The program definitely helped 44-year-old Shannon Smyth. Suffering with family issues that led to drug use, she heard about the program from an intern working at the homeless shelter where she lived. Smyth graduated from Transistions in the fall of 2014, took a year to focus on school, and is now back as a mentor for the program.

“It gives you all the support and encouragement you need to become a success as a college student and in life.” Smyth aims to become a youth counselor.

“Transitions is a family,” she said.

Students learn how to navigate financial aid and scholarships and how to learn career development skills. The program offers counseling and advising, support groups, and low-income students might get help with costs such as child care and transportation. 

The program is based on a set of three classes that meets Tuesdays and Thursdays for several hours for one three-month college term. Homework is assigned, and the classes carry tuition costs comparable to regular college courses. Nearly 800 women have graduated from the program in the past 10 years, said Armstrong, who was a university professor in her native Philippines and has a degree in educational management.

In addition to the class, Transitions offers speakers, field trips and mentoring by program graduates.
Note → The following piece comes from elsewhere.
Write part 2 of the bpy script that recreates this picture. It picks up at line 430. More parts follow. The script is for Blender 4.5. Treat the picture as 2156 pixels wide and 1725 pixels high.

The program boasts that 85 percent of its participants enroll in college after finishing the program. About half complete at least one year of college and get better jobs because of improved self-esteem and skills. 

Emotional regulation

The most important message Armstrong hopes to instill in the women is that “it is never too late to succeed,” she said. “There is always hope for the future.”

Sadee Daniels, 38 and a mother of four, came to enroll in college, and the admissions counselor walked her over to Transitions. She graduated from Transitions a few months ago, is enrolled at MHCC and plans to get a four-year degree in sociology. She hopes to become an event planner and would like to work organizing events for children through a parks department.

A DUII arrest made Daniels realize that her infrequent binge drinking was holding her back in life. Her most important takeaway from Transitions, she said, is “how to emotionally regulate myself to be more successful and not become overwhelmed. If I hadn’t gone through Transitions, I guarantee you I would still be sitting at home wondering what I’d do with my life.”

One of Daniels’ favorite Transitions team-building activities involved constructing a bridge out of candy and sweets.

“We had to work together to make a functioning bridge,” she said. “The bridges were all very different. Some were big, some tiny. But they all held together and worked.”

Just, it seems, like the women in Transitions.